── EXERCISE INPUT ──
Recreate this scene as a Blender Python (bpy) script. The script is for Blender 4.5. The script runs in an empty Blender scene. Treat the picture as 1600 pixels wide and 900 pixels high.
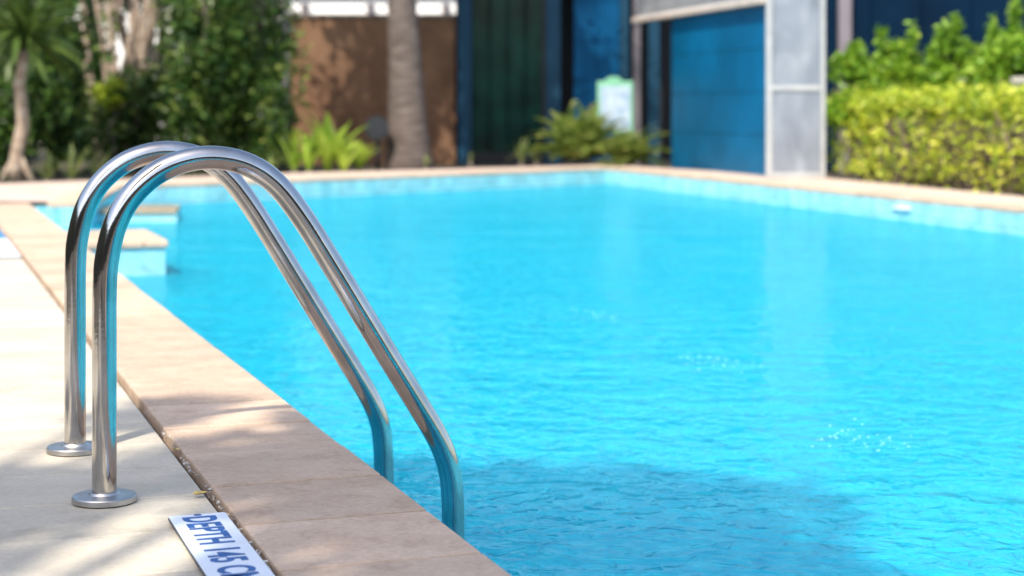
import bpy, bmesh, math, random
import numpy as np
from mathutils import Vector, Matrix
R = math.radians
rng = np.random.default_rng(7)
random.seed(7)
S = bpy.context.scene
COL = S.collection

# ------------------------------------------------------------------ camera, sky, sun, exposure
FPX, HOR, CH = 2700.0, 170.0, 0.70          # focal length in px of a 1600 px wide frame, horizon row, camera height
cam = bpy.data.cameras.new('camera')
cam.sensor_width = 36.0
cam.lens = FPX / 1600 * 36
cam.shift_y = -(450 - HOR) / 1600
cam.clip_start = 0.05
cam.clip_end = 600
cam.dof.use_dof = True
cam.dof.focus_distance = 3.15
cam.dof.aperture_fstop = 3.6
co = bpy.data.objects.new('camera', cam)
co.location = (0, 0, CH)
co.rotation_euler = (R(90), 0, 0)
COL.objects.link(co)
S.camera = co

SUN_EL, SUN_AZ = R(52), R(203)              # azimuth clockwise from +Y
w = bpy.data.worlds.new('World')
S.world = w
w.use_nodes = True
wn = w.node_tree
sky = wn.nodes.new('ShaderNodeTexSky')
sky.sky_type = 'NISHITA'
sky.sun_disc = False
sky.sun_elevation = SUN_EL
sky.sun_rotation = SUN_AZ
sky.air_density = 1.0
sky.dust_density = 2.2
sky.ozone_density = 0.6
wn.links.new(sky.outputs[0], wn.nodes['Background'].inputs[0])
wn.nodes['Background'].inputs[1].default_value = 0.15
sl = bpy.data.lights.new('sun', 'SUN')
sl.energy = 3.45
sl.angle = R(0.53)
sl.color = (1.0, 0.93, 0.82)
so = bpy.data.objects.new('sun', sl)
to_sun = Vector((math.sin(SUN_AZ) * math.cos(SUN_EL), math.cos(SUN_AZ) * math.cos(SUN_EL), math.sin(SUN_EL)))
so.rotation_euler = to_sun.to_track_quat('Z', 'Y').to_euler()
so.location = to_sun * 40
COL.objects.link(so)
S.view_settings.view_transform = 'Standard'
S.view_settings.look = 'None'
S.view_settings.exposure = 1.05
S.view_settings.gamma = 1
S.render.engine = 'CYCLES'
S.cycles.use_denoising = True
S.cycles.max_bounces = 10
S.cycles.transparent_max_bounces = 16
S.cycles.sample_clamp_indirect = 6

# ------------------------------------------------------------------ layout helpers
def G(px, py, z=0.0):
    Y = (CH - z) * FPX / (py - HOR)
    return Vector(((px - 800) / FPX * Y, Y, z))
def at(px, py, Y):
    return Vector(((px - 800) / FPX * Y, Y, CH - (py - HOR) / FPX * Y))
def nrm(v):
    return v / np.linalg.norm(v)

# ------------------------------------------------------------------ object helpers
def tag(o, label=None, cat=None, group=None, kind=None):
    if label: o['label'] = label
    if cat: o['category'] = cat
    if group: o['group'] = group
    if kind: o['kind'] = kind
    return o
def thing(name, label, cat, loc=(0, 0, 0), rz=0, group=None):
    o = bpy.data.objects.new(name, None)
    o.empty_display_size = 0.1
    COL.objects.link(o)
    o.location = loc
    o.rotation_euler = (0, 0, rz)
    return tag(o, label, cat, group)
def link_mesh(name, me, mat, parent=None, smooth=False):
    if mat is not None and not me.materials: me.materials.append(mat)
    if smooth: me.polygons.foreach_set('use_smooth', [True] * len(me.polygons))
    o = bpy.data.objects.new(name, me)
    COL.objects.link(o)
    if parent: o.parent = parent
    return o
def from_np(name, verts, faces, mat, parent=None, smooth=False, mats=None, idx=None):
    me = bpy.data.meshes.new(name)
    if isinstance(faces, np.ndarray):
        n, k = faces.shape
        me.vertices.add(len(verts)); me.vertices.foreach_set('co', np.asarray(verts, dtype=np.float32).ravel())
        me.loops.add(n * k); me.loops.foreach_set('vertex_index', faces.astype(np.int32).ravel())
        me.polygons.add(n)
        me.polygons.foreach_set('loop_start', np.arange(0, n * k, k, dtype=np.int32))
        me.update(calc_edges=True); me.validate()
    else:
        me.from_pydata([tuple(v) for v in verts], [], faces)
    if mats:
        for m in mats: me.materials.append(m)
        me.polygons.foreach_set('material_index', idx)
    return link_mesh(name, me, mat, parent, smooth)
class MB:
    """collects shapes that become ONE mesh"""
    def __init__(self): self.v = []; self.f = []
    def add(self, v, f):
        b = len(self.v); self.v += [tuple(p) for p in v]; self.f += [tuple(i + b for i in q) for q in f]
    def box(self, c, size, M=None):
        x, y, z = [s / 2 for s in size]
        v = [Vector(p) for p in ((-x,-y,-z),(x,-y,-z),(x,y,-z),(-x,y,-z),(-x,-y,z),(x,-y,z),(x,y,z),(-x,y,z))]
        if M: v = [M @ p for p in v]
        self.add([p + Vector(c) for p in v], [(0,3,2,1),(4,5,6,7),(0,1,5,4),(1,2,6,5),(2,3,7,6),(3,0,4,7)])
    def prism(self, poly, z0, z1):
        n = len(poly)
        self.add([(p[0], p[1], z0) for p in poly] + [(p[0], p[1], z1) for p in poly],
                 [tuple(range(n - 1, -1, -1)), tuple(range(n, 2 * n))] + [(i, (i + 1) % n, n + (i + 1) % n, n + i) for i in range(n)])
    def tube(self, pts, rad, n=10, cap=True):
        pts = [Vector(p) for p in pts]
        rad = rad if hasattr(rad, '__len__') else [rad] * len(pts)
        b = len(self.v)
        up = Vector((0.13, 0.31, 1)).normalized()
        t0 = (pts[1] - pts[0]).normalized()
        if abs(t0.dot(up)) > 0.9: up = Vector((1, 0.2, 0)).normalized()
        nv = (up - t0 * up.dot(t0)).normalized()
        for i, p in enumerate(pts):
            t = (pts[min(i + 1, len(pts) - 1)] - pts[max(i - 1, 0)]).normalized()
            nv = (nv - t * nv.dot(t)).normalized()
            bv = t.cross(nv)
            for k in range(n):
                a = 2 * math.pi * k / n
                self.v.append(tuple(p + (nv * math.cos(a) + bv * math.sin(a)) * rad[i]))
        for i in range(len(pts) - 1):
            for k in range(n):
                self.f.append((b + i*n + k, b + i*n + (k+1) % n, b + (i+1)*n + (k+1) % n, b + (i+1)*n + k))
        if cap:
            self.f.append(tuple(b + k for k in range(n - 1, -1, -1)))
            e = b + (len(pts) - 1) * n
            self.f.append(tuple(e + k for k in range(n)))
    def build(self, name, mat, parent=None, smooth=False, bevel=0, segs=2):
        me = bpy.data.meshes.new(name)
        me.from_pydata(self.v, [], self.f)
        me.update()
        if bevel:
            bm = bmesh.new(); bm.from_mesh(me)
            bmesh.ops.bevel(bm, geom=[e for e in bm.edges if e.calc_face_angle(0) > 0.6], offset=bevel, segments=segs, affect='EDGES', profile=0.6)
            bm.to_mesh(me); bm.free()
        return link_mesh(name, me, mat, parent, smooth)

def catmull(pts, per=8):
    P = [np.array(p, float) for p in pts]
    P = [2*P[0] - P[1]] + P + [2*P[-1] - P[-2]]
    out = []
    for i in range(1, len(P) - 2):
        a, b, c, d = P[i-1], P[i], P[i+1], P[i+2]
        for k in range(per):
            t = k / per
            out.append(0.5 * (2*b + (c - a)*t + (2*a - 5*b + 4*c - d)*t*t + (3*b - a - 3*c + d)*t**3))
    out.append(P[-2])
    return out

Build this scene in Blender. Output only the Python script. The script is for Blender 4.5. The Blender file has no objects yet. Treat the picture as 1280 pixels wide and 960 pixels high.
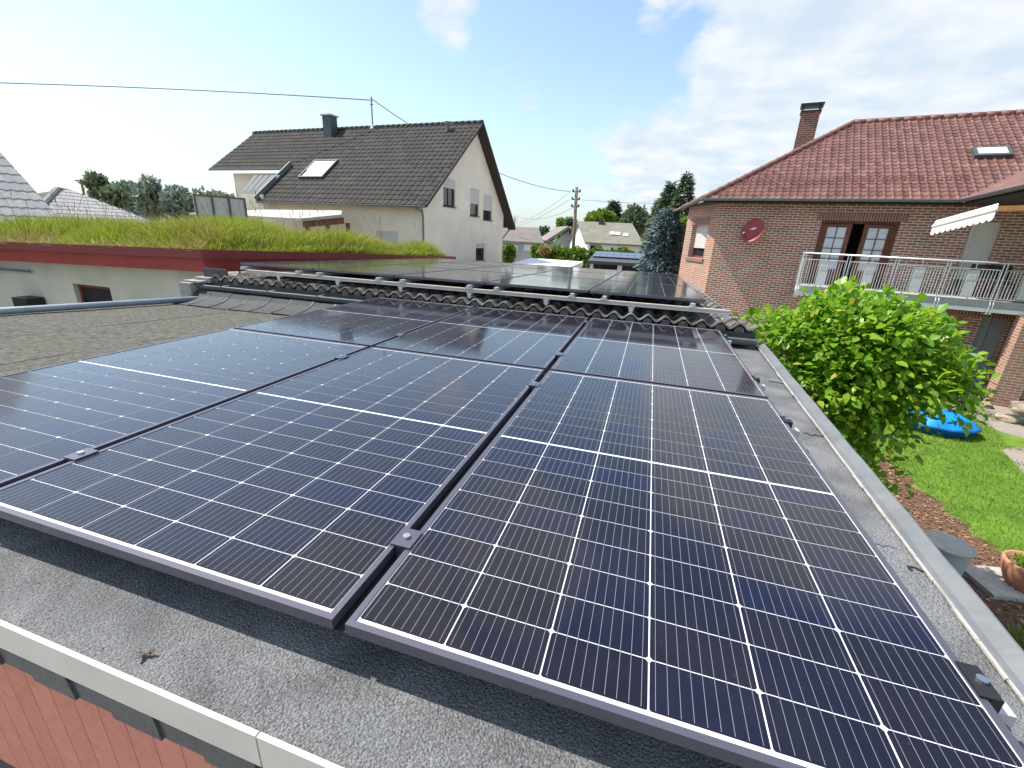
───
What is needed is an exact reproduction of the data, pictures excluded.

> [FULL ANSWER]
Recreate this scene as a Blender Python (bpy) script. The script is for Blender 4.5. The script runs in an empty Blender scene. Treat the picture as 1600 pixels wide and 900 pixels high.
import bpy, bmesh, math, random
import numpy as np
from mathutils import Vector, Matrix
R = math.radians
rng = np.random.default_rng(7)
random.seed(7)
S = bpy.context.scene
COL = S.collection

# ------------------------------------------------------------------ camera, sky, sun, exposure
FPX, HOR, CH = 2700.0, 170.0, 0.70          # focal length in px of a 1600 px wide frame, horizon row, camera height
cam = bpy.data.cameras.new('camera')
cam.sensor_width = 36.0
cam.lens = FPX / 1600 * 36
cam.shift_y = -(450 - HOR) / 1600
cam.clip_start = 0.05
cam.clip_end = 600
cam.dof.use_dof = True
cam.dof.focus_distance = 3.15
cam.dof.aperture_fstop = 3.6
co = bpy.data.objects.new('camera', cam)
co.location = (0, 0, CH)
co.rotation_euler = (R(90), 0, 0)
COL.objects.link(co)
S.camera = co

SUN_EL, SUN_AZ = R(52), R(203)              # azimuth clockwise from +Y
w = bpy.data.worlds.new('World')
S.world = w
w.use_nodes = True
wn = w.node_tree
sky = wn.nodes.new('ShaderNodeTexSky')
sky.sky_type = 'NISHITA'
sky.sun_disc = False
sky.sun_elevation = SUN_EL
sky.sun_rotation = SUN_AZ
sky.air_density = 1.0
sky.dust_density = 2.2
sky.ozone_density = 0.6
wn.links.new(sky.outputs[0], wn.nodes['Background'].inputs[0])
wn.nodes['Background'].inputs[1].default_value = 0.15
sl = bpy.data.lights.new('sun', 'SUN')
sl.energy = 3.45
sl.angle = R(0.53)
sl.color = (1.0, 0.93, 0.82)
so = bpy.data.objects.new('sun', sl)
to_sun = Vector((math.sin(SUN_AZ) * math.cos(SUN_EL), math.cos(SUN_AZ) * math.cos(SUN_EL), math.sin(SUN_EL)))
so.rotation_euler = to_sun.to_track_quat('Z', 'Y').to_euler()
so.location = to_sun * 40
COL.objects.link(so)
S.view_settings.view_transform = 'Standard'
S.view_settings.look = 'None'
S.view_settings.exposure = 1.05
S.view_settings.gamma = 1
S.render.engine = 'CYCLES'
S.cycles.use_denoising = True
S.cycles.max_bounces = 10
S.cycles.transparent_max_bounces = 16
S.cycles.sample_clamp_indirect = 6

# ------------------------------------------------------------------ layout helpers
def G(px, py, z=0.0):
    Y = (CH - z) * FPX / (py - HOR)
    return Vector(((px - 800) / FPX * Y, Y, z))
def at(px, py, Y):
    return Vector(((px - 800) / FPX * Y, Y, CH - (py - HOR) / FPX * Y))
def nrm(v):
    return v / np.linalg.norm(v)

# ------------------------------------------------------------------ object helpers
def tag(o, label=None, cat=None, group=None, kind=None):
    if label: o['label'] = label
    if cat: o['category'] = cat
    if group: o['group'] = group
    if kind: o['kind'] = kind
    return o
def thing(name, label, cat, loc=(0, 0, 0), rz=0, group=None):
    o = bpy.data.objects.new(name, None)
    o.empty_display_size = 0.1
    COL.objects.link(o)
    o.location = loc
    o.rotation_euler = (0, 0, rz)
    return tag(o, label, cat, group)
def link_mesh(name, me, mat, parent=None, smooth=False):
    if mat is not None and not me.materials: me.materials.append(mat)
    if smooth: me.polygons.foreach_set('use_smooth', [True] * len(me.polygons))
    o = bpy.data.objects.new(name, me)
    COL.objects.link(o)
    if parent: o.parent = parent
    return o
def from_np(name, verts, faces, mat, parent=None, smooth=False, mats=None, idx=None):
    me = bpy.data.meshes.new(name)
    if isinstance(faces, np.ndarray):
        n, k = faces.shape
        me.vertices.add(len(verts)); me.vertices.foreach_set('co', np.asarray(verts, dtype=np.float32).ravel())
        me.loops.add(n * k); me.loops.foreach_set('vertex_index', faces.astype(np.int32).ravel())
        me.polygons.add(n)
        me.polygons.foreach_set('loop_start', np.arange(0, n * k, k, dtype=np.int32))
        me.update(calc_edges=True); me.validate()
    else:
        me.from_pydata([tuple(v) for v in verts], [], faces)
    if mats:
        for m in mats: me.materials.append(m)
        me.polygons.foreach_set('material_index', idx)
    return link_mesh(name, me, mat, parent, smooth)
class MB:
    """collects shapes that become ONE mesh"""
    def __init__(self): self.v = []; self.f = []
    def add(self, v, f):
        b = len(self.v); self.v += [tuple(p) for p in v]; self.f += [tuple(i + b for i in q) for q in f]
    def box(self, c, size, M=None):
        x, y, z = [s / 2 for s in size]
        v = [Vector(p) for p in ((-x,-y,-z),(x,-y,-z),(x,y,-z),(-x,y,-z),(-x,-y,z),(x,-y,z),(x,y,z),(-x,y,z))]
        if M: v = [M @ p for p in v]
        self.add([p + Vector(c) for p in v], [(0,3,2,1),(4,5,6,7),(0,1,5,4),(1,2,6,5),(2,3,7,6),(3,0,4,7)])
    def prism(self, poly, z0, z1):
        n = len(poly)
        self.add([(p[0], p[1], z0) for p in poly] + [(p[0], p[1], z1) for p in poly],
                 [tuple(range(n - 1, -1, -1)), tuple(range(n, 2 * n))] + [(i, (i + 1) % n, n + (i + 1) % n, n + i) for i in range(n)])
    def tube(self, pts, rad, n=10, cap=True):
        pts = [Vector(p) for p in pts]
        rad = rad if hasattr(rad, '__len__') else [rad] * len(pts)
        b = len(self.v)
        up = Vector((0.13, 0.31, 1)).normalized()
        t0 = (pts[1] - pts[0]).normalized()
        if abs(t0.dot(up)) > 0.9: up = Vector((1, 0.2, 0)).normalized()
        nv = (up - t0 * up.dot(t0)).normalized()
        for i, p in enumerate(pts):
            t = (pts[min(i + 1, len(pts) - 1)] - pts[max(i - 1, 0)]).normalized()
            nv = (nv - t * nv.dot(t)).normalized()
            bv = t.cross(nv)
            for k in range(n):
                a = 2 * math.pi * k / n
                self.v.append(tuple(p + (nv * math.cos(a) + bv * math.sin(a)) * rad[i]))
        for i in range(len(pts) - 1):
            for k in range(n):
                self.f.append((b + i*n + k, b + i*n + (k+1) % n, b + (i+1)*n + (k+1) % n, b + (i+1)*n + k))
        if cap:
            self.f.append(tuple(b + k for k in range(n - 1, -1, -1)))
            e = b + (len(pts) - 1) * n
            self.f.append(tuple(e + k for k in range(n)))
    def build(self, name, mat, parent=None, smooth=False, bevel=0, segs=2):
        me = bpy.data.meshes.new(name)
        me.from_pydata(self.v, [], self.f)
        me.update()
        if bevel:
            bm = bmesh.new(); bm.from_mesh(me)
            bmesh.ops.bevel(bm, geom=[e for e in bm.edges if e.calc_face_angle(0) > 0.6], offset=bevel, segments=segs, affect='EDGES', profile=0.6)
            bm.to_mesh(me); bm.free()
        return link_mesh(name, me, mat, parent, smooth)

def catmull(pts, per=8):
    P = [np.array(p, float) for p in pts]
    P = [2*P[0] - P[1]] + P + [2*P[-1] - P[-2]]
    out = []
    for i in range(1, len(P) - 2):
        a, b, c, d = P[i-1], P[i], P[i+1], P[i+2]
        for k in range(per):
            t = k / per
            out.append(0.5 * (2*b + (c - a)*t + (2*a - 5*b + 4*c - d)*t*t + (3*b - a - 3*c + d)*t**3))
    out.append(P[-2])
    return out

Build this scene in Blender. Output only the Python script. The script is for Blender 4.5. The Blender file has no objects yet. Treat the picture as 1280 pixels wide and 960 pixels high.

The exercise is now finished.